EXERCISE INPUTS
_ _ _

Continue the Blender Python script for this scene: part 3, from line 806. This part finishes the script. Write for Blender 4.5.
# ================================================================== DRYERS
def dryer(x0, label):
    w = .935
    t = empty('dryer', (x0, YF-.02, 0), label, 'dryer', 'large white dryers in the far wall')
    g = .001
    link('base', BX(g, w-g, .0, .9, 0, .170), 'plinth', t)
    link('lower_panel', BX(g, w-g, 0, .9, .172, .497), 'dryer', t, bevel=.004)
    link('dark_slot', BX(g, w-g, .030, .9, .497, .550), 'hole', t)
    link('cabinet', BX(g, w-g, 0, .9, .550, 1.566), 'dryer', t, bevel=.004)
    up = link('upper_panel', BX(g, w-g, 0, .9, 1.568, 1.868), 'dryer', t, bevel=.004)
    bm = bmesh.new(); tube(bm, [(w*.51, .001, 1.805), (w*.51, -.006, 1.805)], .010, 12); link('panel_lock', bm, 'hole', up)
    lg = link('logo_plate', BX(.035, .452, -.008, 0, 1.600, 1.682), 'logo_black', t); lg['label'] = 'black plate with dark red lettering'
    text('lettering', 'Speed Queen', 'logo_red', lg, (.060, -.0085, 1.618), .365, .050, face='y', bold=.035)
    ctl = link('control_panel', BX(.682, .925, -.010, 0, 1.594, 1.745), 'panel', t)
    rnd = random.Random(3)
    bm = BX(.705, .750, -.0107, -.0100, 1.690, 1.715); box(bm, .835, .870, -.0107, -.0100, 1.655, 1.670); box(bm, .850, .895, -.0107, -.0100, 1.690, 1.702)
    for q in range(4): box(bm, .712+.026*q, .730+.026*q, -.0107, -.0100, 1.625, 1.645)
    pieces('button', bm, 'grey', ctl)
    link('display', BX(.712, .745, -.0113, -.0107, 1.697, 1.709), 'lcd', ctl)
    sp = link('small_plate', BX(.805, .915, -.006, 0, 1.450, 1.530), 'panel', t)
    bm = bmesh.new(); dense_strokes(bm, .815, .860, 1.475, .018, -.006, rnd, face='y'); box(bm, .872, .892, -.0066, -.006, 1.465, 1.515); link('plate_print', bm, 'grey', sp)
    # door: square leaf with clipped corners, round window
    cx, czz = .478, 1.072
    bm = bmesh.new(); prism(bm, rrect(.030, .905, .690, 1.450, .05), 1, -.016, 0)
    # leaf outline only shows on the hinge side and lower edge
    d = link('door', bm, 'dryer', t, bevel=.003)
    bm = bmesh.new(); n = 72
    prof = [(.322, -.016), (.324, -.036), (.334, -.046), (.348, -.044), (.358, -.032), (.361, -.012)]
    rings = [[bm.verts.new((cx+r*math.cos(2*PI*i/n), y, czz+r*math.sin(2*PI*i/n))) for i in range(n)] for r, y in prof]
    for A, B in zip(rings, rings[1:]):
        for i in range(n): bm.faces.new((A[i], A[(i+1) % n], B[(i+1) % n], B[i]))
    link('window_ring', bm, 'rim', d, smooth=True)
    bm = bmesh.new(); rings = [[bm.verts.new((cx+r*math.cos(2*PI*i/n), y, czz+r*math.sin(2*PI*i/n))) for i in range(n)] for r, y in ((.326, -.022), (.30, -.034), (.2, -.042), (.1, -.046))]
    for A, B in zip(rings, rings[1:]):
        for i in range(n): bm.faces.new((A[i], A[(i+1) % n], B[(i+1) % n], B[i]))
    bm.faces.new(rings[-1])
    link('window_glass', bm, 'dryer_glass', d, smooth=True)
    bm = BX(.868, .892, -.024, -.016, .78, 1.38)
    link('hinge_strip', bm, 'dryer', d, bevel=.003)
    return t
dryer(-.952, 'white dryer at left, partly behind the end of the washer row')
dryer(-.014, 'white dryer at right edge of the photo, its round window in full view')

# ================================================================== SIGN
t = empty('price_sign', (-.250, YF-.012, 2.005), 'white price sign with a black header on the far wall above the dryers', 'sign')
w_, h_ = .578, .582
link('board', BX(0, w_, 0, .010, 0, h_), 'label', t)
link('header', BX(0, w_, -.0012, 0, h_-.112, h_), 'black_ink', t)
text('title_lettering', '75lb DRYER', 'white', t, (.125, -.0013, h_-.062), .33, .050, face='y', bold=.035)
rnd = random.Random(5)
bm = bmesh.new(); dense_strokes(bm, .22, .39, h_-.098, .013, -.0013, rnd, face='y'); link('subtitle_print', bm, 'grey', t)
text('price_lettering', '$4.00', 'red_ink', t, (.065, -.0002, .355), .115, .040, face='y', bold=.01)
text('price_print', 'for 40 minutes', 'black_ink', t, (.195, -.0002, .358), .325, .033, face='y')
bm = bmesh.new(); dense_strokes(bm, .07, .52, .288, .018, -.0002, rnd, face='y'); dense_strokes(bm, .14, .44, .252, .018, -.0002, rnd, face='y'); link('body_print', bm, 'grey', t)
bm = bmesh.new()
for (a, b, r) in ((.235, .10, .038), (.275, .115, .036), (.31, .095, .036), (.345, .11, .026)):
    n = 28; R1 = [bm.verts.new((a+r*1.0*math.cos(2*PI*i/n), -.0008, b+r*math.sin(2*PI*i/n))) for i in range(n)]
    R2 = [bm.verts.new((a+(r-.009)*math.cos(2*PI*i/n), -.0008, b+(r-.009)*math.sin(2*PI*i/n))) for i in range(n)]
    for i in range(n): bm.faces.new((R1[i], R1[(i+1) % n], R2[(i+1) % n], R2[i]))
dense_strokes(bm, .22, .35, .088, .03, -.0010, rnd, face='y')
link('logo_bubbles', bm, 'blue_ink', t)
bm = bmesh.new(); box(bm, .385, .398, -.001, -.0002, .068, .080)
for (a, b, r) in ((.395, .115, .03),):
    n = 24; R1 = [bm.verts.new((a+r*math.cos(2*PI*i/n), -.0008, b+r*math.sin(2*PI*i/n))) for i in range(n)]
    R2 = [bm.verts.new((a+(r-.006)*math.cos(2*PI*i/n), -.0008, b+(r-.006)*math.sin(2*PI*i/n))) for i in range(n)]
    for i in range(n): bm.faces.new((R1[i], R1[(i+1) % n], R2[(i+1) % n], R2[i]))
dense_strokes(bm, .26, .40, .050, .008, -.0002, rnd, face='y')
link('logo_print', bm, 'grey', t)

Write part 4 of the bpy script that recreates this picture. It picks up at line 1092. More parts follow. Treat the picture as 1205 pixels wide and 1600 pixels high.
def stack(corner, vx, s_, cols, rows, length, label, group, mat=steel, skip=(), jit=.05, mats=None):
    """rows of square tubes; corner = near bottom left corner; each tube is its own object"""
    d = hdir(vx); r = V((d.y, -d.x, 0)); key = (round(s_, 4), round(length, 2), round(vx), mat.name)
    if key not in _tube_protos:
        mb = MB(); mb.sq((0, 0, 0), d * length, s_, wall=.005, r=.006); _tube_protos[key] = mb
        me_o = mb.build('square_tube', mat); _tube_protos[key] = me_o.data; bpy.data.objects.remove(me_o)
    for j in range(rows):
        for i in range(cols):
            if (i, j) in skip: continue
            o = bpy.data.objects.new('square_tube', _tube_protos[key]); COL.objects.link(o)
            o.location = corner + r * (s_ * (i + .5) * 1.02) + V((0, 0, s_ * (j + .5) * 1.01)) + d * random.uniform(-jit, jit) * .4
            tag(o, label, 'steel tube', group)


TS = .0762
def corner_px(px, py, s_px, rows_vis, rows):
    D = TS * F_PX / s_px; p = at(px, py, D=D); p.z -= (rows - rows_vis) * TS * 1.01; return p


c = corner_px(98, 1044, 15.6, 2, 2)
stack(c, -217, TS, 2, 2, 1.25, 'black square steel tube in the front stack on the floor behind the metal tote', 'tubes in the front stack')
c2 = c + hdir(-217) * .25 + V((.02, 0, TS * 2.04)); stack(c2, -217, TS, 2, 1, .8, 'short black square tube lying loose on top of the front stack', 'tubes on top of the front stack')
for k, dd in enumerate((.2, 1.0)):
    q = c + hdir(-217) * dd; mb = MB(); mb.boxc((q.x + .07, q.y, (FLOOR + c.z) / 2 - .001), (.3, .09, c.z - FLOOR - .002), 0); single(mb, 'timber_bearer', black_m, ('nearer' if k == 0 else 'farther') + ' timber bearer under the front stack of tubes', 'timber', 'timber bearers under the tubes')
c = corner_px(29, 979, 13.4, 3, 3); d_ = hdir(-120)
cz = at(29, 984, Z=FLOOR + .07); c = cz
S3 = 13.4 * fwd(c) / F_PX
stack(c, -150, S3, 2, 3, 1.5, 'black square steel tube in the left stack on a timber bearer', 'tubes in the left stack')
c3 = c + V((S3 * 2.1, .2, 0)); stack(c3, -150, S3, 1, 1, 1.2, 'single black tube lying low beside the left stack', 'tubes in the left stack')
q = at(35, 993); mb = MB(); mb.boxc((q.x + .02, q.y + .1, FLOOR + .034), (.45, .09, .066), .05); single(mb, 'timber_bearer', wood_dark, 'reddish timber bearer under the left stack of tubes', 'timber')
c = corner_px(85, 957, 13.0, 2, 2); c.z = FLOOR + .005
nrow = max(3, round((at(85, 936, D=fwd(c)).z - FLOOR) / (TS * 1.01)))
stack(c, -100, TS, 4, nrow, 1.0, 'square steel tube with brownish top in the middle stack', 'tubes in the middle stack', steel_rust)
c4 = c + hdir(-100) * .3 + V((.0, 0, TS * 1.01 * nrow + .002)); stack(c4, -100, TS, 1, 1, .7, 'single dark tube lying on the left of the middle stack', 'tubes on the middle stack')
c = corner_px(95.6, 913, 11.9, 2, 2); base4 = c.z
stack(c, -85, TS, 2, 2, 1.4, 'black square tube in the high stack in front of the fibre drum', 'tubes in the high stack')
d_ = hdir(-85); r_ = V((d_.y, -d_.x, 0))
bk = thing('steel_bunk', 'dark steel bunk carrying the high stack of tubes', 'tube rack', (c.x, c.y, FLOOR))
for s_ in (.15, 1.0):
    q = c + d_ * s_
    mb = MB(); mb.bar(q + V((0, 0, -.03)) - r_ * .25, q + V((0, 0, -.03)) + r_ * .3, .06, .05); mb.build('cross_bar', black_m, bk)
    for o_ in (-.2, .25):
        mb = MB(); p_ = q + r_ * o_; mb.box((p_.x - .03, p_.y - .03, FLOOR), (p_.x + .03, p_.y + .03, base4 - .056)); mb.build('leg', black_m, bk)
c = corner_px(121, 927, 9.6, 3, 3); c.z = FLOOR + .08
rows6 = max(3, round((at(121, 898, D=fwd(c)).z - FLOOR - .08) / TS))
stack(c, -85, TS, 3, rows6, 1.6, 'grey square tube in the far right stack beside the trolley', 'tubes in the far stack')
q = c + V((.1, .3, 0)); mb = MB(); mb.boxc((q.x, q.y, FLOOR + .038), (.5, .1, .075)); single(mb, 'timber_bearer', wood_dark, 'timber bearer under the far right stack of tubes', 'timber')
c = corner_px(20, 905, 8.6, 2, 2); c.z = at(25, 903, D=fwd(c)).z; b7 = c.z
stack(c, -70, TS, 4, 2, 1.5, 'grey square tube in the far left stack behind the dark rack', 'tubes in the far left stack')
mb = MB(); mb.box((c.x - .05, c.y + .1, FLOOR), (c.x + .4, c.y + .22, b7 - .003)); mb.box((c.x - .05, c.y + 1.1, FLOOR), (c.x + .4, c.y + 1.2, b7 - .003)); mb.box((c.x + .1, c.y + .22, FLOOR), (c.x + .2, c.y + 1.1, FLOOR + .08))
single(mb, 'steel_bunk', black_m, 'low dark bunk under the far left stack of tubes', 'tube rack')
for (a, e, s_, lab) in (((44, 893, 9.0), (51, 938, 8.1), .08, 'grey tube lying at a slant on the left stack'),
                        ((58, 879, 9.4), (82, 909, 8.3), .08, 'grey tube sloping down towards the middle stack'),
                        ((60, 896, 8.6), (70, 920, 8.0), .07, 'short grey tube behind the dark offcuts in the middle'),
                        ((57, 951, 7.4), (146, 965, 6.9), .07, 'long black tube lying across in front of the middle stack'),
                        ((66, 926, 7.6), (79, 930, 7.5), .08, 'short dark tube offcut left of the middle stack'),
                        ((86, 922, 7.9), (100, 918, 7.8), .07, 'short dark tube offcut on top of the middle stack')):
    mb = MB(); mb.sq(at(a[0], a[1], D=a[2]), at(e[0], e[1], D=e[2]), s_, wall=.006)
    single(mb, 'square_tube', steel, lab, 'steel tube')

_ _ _

GIVEN PROBLEM
Show all lines in the entries above where the string "this" appears.

FINISHED TASK
Continue the Blender Python script for this scene: part 3, from line 806. This part finishes the script. Write for Blender 4.5.
Write part 4 of the bpy script that recreates this picture. It picks up at line 1092. More parts follow. Treat the picture as 1205 pixels wide and 1600 pixels high.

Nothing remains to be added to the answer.